As a separate issue, depending on the structure of your position, and how many directs you have, he might well be right.  Worse, more right than you might want to admit -- especially if this is your first manager job and you're still not fully settled in the role.  Four directs seems to me to be the tipping point between technical and non-technical as primary responsibility.  After the fourth, "non-technical" definitely needs to crowd out "technical".

 

Best expressed in Tom DeMarco's essay "Standing Naked in the Snow", in his collection "Why Does Software Cost So Much?" from the mid-1990's:

"Management is a set of catalytic activities that enable people to work productively and happily.  Like a catalyst in chemistry, the manager's contribution is not itself transformed into product, but it is entirely necessary for the transformation of others' efforts into product." [emphasis as per original]

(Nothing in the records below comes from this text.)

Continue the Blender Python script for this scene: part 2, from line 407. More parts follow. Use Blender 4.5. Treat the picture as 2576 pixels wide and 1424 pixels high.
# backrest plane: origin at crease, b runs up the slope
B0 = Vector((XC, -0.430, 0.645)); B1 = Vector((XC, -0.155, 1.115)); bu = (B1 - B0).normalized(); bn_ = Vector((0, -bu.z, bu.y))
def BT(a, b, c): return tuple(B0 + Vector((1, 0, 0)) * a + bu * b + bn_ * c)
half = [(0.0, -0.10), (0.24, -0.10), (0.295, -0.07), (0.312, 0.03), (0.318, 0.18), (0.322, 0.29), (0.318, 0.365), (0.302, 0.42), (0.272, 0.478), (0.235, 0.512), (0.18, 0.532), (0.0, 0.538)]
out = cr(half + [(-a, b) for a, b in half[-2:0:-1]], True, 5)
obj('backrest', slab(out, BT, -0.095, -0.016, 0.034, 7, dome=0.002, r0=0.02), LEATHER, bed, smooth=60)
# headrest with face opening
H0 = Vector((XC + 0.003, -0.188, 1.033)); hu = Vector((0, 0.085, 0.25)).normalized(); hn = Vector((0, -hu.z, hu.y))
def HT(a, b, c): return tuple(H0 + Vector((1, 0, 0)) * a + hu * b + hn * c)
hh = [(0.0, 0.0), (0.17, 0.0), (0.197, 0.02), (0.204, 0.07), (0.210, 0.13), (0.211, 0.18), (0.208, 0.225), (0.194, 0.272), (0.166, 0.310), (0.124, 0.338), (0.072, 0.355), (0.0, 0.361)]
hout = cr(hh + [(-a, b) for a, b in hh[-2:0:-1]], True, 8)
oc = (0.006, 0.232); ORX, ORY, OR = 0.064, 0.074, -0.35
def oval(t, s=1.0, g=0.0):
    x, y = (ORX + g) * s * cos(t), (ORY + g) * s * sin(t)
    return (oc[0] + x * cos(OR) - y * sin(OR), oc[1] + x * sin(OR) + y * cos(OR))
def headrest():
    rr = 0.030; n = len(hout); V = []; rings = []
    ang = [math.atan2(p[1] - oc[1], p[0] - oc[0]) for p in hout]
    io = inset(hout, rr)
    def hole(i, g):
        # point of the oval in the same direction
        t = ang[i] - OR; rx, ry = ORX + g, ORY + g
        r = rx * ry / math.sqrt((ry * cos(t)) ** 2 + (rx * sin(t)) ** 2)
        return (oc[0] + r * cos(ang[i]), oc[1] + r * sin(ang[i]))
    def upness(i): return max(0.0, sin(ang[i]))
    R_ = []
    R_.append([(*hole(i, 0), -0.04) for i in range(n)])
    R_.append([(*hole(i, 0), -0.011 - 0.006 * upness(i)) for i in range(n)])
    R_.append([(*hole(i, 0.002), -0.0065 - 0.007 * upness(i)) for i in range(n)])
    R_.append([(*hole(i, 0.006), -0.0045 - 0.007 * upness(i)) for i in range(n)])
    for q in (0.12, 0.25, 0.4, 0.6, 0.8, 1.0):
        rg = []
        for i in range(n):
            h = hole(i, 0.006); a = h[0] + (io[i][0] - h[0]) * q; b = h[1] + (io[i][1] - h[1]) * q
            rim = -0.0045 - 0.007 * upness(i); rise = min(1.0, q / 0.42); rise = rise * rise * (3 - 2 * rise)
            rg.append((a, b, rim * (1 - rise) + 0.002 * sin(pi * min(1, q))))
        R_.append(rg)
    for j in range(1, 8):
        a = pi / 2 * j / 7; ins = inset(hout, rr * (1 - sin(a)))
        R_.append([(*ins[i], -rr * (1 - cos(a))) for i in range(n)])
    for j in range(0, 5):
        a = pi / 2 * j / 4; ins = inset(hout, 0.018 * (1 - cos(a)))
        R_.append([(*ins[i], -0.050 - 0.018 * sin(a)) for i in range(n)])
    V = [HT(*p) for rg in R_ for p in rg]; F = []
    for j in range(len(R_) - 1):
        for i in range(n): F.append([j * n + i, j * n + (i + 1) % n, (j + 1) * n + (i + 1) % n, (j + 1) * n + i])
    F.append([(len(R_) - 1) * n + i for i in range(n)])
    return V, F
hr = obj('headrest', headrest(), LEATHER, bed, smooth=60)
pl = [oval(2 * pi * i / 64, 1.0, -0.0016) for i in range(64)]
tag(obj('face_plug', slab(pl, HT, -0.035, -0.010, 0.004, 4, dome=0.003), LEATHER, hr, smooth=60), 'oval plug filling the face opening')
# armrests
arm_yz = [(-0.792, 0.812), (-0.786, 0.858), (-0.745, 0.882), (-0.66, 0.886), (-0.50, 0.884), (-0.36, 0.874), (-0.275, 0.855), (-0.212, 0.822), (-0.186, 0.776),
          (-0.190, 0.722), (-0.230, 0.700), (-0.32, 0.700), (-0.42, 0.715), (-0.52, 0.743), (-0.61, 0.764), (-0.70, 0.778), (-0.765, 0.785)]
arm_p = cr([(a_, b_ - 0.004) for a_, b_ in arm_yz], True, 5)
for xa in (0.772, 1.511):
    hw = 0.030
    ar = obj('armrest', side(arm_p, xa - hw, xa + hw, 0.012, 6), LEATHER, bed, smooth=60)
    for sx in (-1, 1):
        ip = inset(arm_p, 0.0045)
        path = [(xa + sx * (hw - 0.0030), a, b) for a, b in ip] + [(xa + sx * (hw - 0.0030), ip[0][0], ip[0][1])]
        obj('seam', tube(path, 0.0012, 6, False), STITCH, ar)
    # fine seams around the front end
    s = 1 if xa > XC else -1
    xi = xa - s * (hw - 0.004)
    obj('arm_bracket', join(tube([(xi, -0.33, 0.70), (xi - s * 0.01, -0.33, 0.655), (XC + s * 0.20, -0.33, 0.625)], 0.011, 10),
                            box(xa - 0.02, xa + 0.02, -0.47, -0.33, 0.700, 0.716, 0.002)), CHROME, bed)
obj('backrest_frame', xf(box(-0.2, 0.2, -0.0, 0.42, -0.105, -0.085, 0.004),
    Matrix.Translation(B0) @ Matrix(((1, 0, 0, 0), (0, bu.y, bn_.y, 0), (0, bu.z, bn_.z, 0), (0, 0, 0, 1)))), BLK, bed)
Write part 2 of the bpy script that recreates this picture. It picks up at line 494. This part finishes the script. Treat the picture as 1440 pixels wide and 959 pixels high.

I knew I'd learned this lesson when I took the data I needed and threw away the code which produced it, knowing I or someone would have to write it again for use in production software.  (I did write it again, but better, quicker, and with friends.)  Perhaps you'll do the same.

-- Joseph (DiSC 4247)

beiko's picture

Thanks Joseph. He has a valid point indeed. His colleague expressed the same - although without playing boss.

The point is more that his bossy attitude does not help him to bring his point across. My initial reaction is "he's not my boss, he can't tell me what I need to do, I now do it anyway just to show everyone who's the boss here"

Well, maybe it's done with a set of feedbacks and then it's done.